The technique also was applied to net pay. Instantaneous phase, isochron of the zero crossings, average amplitude and the ratio of the peak-to-trough amplitude ratio attributes had poor to weak correlation with the well data. The linear regression using these attributes produced an overall correlation coefficient of 0.5 and a goodness of fit of 0.25.
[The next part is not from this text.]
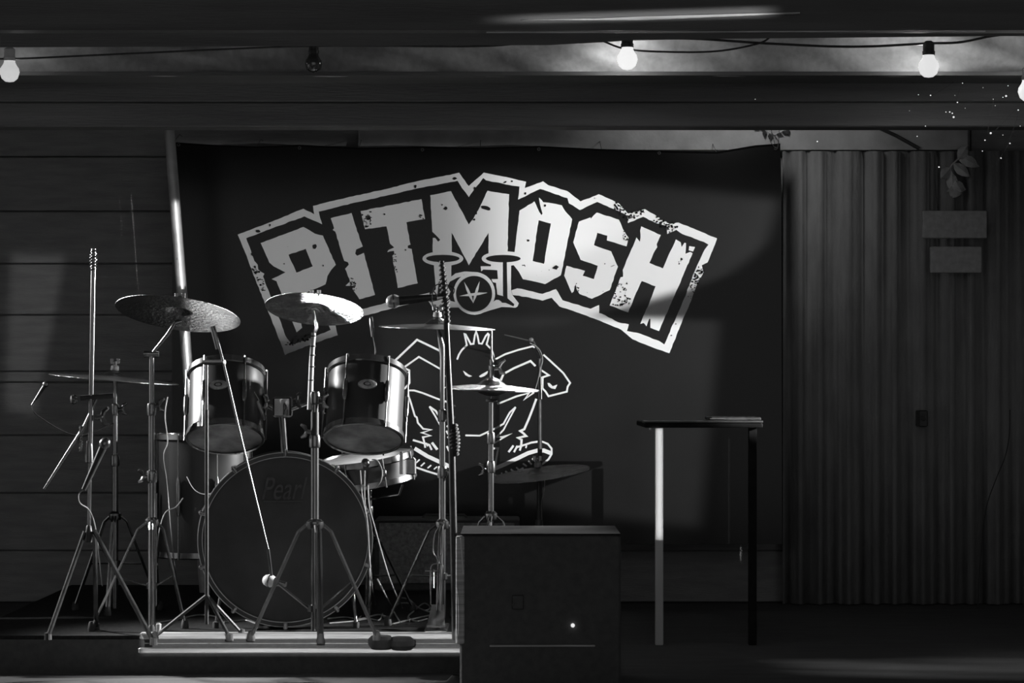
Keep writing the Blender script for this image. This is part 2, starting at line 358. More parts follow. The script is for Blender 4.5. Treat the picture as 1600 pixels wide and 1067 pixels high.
# drum set emblem in the middle of the lettering
pblob([ell(692, 404, 32, 11.5)]); pblob([ell(787, 404, 34.5, 11.5)])
pblob([[(677.5,410),(705.5,410),(705,432),(712,427),(726,424),(740,425),(741,431),(728,430),(714,434),(703,440),(699,447),(704,456),(700,462),(704,470),(716,473),(716.5,480.5),(697,480.5),(674.5,478),(669,470),(671,462),(681,452)]])
pblob([[(767,410),(798.5,410),(798.5,453),(801,461.7),(810.7,473.7),(808.5,479),(805,480.8),(784,479.7),(770.5,483.5),(742,492),(716.5,480.5),(712,470),(742,485),(764,476),(775,468.5),(784,468.5),(784,473),(790,472),(787,463),(777,460),(775,442),(770,440.7),(768,436),(778,436),(777,422),(755,421),(752,424),(751,416),(767,416)]])
k = [BD-.0035]
pblob([ell(741, 458.3, 32.6, 33.4, 40)], 1)
def layer2(loop, name='drum_drawing', m='vinyl'): 
    return flat([loop], name, 2, m, .1)
layer2(ell(741, 459, 28, 28, 40)); layer2(ell(692, 403.8, 26, 5.7)); layer2(ell(786.5, 404, 27, 5.8))
layer2([(786.2,407),(791.8,407),(793,466),(803.5,475),(802.5,478.5),(790,473),(786,473),(777,467),(776,461),(786.6,463)])
layer2([(686,440),(698,440),(700,456),(690,460),(678,471),(675,468),(684,459)])
LY.append(BD-.0095)
def spike(a, b, wd):
    a = Vector(a); b = Vector(b); t = (b-a).normalized(); n = Vector((-t.y, t.x))
    q = [a, a+(b-a)*.35+n*wd, a+(b-a)*.7+n*wd, b, a+(b-a)*.7-n*wd, a+(b-a)*.35-n*wd]
    return [(p.x, p.y) for p in q]
for a, b in (((725,440),(740,474)), ((749.5,439),(739,474)), ((717.5,462.5),(762,457.3))):
    flat([spike(a, b, 2.0)], 'drum_drawing', 3, 'ink', .05)
# ink blots and flakes
blots = MB()
def blot(x, y, a, b, rot=0.0, d=None):
    pts = ell(x, y, a, b, 9, rot); d = d or LY[2]
    blots.poly([P(p[0]+R.uniform(-.25, .25)*a, p[1]+R.uniform(-.25, .25)*b, d) for p in pts])
for q in ((492,385,2.6,4,.2),(444,412,1,1),(505,415,1,1.3),(601,334.5,1.6,1.4),(576,340,2.5,4,.8),(579,331,1.6,1.2),(657,336,2,1),(634,390.5,1,1.4),(696.5,325.5,2.4,3,-.6),(691,320,1,1.4),
          (759.5,325,7.2,3,.45),(744,333,1.5,2),(741,343,1.8,1.6),(851.5,320.8,1.6,2),(825.5,376,2,1.6),(868,418,4.5,3,-.2),(945,412,1,1),(957,415.5,4,.8,-.4),
          (789.5,284.5,3,1,-.5),(800,283,1,1.3),(821,302,1.3,2),(422,352,1.2,2),(403,361.5,3.5,2.2),(395,397,2.5,3),(649,291.5,2,2.5),(711,279,3,2),(742,294.5,2,2.2),(1065,405,1.6,2),(1061,412,1.2,1),
          (973,518,1,1),(1056,506,1,1),(1049,524,1.4,.8)):
    blot(*q)
def flakes(x0, y0, x1, y1, n, s, wid):
    for _ in range(n):
        t = R.random(); o = R.uniform(-wid, wid)
        L = math.hypot(x1-x0, y1-y0); nx_, ny_ = -(y1-y0)/L, (x1-x0)/L
        blot(x0+(x1-x0)*t+nx_*o, y0+(y1-y0)*t+ny_*o, R.uniform(.4, s), R.uniform(.4, s), R.uniform(0, 3))
flakes(960, 320, 985, 342, 55, 1.9, 5.5); flakes(985, 338, 1006, 328, 34, 1.7, 5); flakes(1024, 341, 1045, 357, 50, 1.9, 6); flakes(1044, 360, 1056, 350, 30, 1.7, 6)
flakes(1097, 420, 1082, 450, 60, 1.9, 6); flakes(970, 440, 966, 478, 42, 1.6, 10); flakes(980, 460, 975, 480, 16, 1.8, 6); flakes(573, 334, 576, 355, 30, 1.4, 8)
flakes(975, 358, 979, 376, 22, 1.3, 4); flakes(616, 395, 618, 425, 18, 1.2, 3); flakes(546, 436, 556, 452, 26, 1.5, 5); flakes(1084, 452, 1076, 466, 10, 1.2, 4)
flakes(452, 530, 489, 526, 40, 2.0, 4.5); flakes(405, 432, 413, 455, 22, 1.7, 4); flakes(396, 418, 404, 428, 14, 1.8, 3); flakes(655, 336, 663, 341, 7, 1.3, 2); flakes(898, 446, 905, 455, 10, 1.3, 3)
for i in range(26):
    x = 447+R.random()*45; blot(x, 548-(x-445)*.37-R.uniform(4, 13), R.uniform(.7, 2.4), R.uniform(.7, 2.2))
blots.build('ink_wear', 'vinyl', bn, kind='stuff')
# drummer drawing, white lines
def stroke(pts, wd, name='drummer_drawing', layer=0):
    CNT[0] += 1; d = LY[layer]-CNT[0]*1e-5; q = [Vector(p) for p in pts]; Lf = []; Rt = []
    for i, p in enumerate(q):
        t0 = (p-q[i-1]).normalized() if i > 0 else (q[1]-p).normalized()
        t1 = (q[i+1]-p).normalized() if i < len(q)-1 else t0
        n0 = Vector((-t0.y, t0.x)); n1 = Vector((-t1.y, t1.x)); m = n0+n1
        if m.length < .1: m = n0
        m.normalize(); s_ = min(1/max(m.dot(n0), .35), 2.2)
        Lf.append(p+m*wd*.5*s_); Rt.append(p-m*wd*.5*s_)
    mb = MB()
    for i in range(len(q)-1):
        vs = [P(v.x, v.y, d) for v in (Lf[i], Lf[i+1], Rt[i+1], Rt[i])]
        n = (vs[1]-vs[0]).cross(vs[2]-vs[0])
        mb.add(vs, [(0, 1, 2, 3)] if n.y < 0 else [(3, 2, 1, 0)])
    return mb.build(name, 'ink', bn)
for pts, wd in (
 ([(611.8,568.5),(651.7,530.8),(687.7,548.2),(703.3,555)], 3.2),
 ([(690,577.5),(654.6,557.5),(630.4,574.5),(639.4,578.5),(640,598.3),(632.6,606.7),(626.4,609),(629.8,614.6),(629.2,623)], 2.8),
 ([(704.6,629.8),(689.4,625.3),(660,613.8),(647.2,610),(637.7,609.8),(638.2,618),(642.2,630),(648.4,650.2),(651.2,652),(652.9,660.4),(661.3,670),(673.7,671.4),(659,676),(672.6,680.6),(660.7,682.9),(663,691.3),(664.5,699.5)], 2.8),
 ([(670.9,635),(681,642),(689.5,657)], 2.8), ([(670.9,635),(680,650),(689.5,667)], 2.6),
 ([(645,687.4),(660.7,692),(671,695),(674.5,703)], 3.0), ([(674.8,691.3),(683.2,702.5)], 4.0), ([(665,692),(669,697)], 3),
 ([(647.8,700.5),(667.5,712.5),(687.7,722),(705.5,730)], 6.0),
 ([(656,717.7),(648.4,724.5)], 2.2), ([(663.5,722.8),(657.4,728.4)], 2.2), ([(673.7,726.7),(668,731.5)], 2.2), ([(683,729),(678,733)], 2),
 ([(648.4,729.5),(667.5,736.3),(684.4,741.3),(700,741.5),(706,738)], 3.0),
 ([(697.9,665.4),(706,669.5)], 3), ([(697.3,673),(702,680)], 3), ([(699,684),(705,678)], 2.5), ([(698,697),(706,713)], 3),
 ([(697,586),(704,602)], 4),
 ([(714.2,561.8),(717,554),(721.5,547),(729.4,539.2),(727.5,530),(725.8,522),(727.5,522.5),(735.6,537.6),(740,537),(742,524),(744,517.8),(746,524),(748.5,536.4),(753,537),(759,525),(762.3,521.3),(764,523),(762,532),(760.3,538),(767.6,545.5),(770.5,553),(772,562.3),(789.5,553.3),(810,546.5),(832.2,541),(835.8,543)], 2.8),
 ([(849,553.9),(880,582.6),(890.8,598.3),(887,604),(885.7,611.8),(857,619),(852.5,611.8),(847.5,606.7),(848,589.3),(857.5,586.3),(844.6,577.5),(842,575.5)], 2.9),
 ([(782.2,595),(786.7,584.2),(803,575.2),(828.9,564),(836.7,571.9)], 3.2),
 ([(777,631.3),(807.5,619),(827.2,613.8),(819.3,624),(834.5,613)], 2.8),
 ([(838,623),(833,637),(826,655),(819.2,670.5),(813,673.3),(818,677),(822,681.2),(809.5,684),(815,687),(814.3,696)], 3.4),
 ([(805.8,636),(796.7,644),(786.9,662),(771,670.8),(749.7,680.6),(727,680.2)], 2.8),
 ([(805.8,636),(796.5,653),(786.9,671.4),(775.5,683)], 2.4), ([(775,683),(785,682.4),(799,677.7),(786,684),(773,692)], 2.2),
 ([(770.5,700.7),(778.3,700.5),(775.6,715.3),(773,733.6)], 3.0),
 ([(802.4,696),(794.6,706.5)], 3.4), ([(808.5,696.4),(803,706.5)], 3.2), ([(815,695),(812,704)], 3), ([(822.9,695.8),(821.5,700)], 2.6),
 ([(806,699),(815.6,696.4),(830.2,691.5),(839.3,690.2),(847.9,690.3),(855.8,693.4),(861.9,700.7),(861.9,709.2),(857,717.7),(847.9,724.4),(840,729)], 3.0),
 ([(773,732),(788.7,725.4),(808,716.3),(825.3,707.8),(840,703.8),(849.7,703.7),(860.6,708)], 6.2),
 ([(771.7,740.3),(777.8,746),(786.3,747.4),(794.8,744.6),(805.8,737.5),(818,731)], 3.0),
 ([(783,738.5),(786.5,742.5)], 2.2), ([(789.5,736),(795,740.7)], 2.6), ([(798,733),(804,737.5)], 2.6), ([(806.5,730),(811,734)], 2.4), ([(817,724),(823,728.5)], 2.6), ([(825.5,720),(830.8,725.5)], 2.4), ([(831.5,716),(838.5,722.5)], 2.6),
):
    stroke(pts, wd)
for pl in ([(612,571.5),(618,575.5),(623.5,584.5),(616,580.5)], [(626.4,588.7),(630.6,587.6),(629,597.7),(627.2,597.7)],
           [(723.5,579),(727.5,581.5),(732,585),(737.8,587.5),(733,589),(727,586)], [(762.6,579.5),(758.5,581.5),(752,585),(748,588),(751,589.7),(757,587.5),(761.5,584)],
           [(855.3,598.3),(858.7,598.3),(863.7,603.4),(871,600.6),(867.7,607.9),(861.5,606.7),(857,603.4)]):
    flat([pl], 'drummer_drawing', 0, 'ink', .1)
for a, b in ((279,224),(468,229),(660,232),(842,231),(1030,237),(1212,230)):
    MB().lathe([(.0035,0),(.007,0),(.008,.002),(.007,.004),(.0035,.004)], P(a, b+2, BD-.004), (0, 1, 0), 14, close=True).build('grommet', 'chrome', bn, smooth=True)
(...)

Two wells in the field were not used in the multiple linear regression calculation. Instead they were used to check the ability of the technique to measure sand thickness. For one well, the logs showed gross and net sand thickness of 41.9 ft (12.8 m) and 9.6 ft. (2.9 m), respectively, while the multiple seismic attribute technique estimated a gross sand thickness of 39 ft (11.9 m) and a net sand thickness of 3.5 ft (1.1 m) at the well location. In the second well, the logs showed net and gross sand thickness of 42 ft (12.8 m) and 14 ft (4.3 m), respectively, and the multiple seismic attribute technique estimated gross and net thickness of 43 ft (13.1 m) and 19 ft (5.8 m), respectively. At the first test well location the technique estimated gross sand within 7%; at the second test well location the error was just slightly more than 2%.
Conclusions
The accuracy of predicting a reservoir property at each bin in a 3-D seismic survey from seismic attributes can be improved by combiningthe seismic attributes that show a statistically significant correlation to the reservoir property. A critical step in this process is the calculation of reservoir properties at each wellbore location. The seismic attributes used in multiple seismic attribute analysis should be simple to derive and have a good visual and statistical correlation to the well data.
References
Sippel, M.A., Cammon, T.J., "Advanced secondary recovery Project for the Sooner 'D' sand unit Weld County, Colorado," US Department of Energy, DOE/BC/14954-14, 1996.
Wittick, T.R., "Using 3-D seismic data to find new reserves in Quitman Field," The Leading Edge, pp. 450-456, April 1998.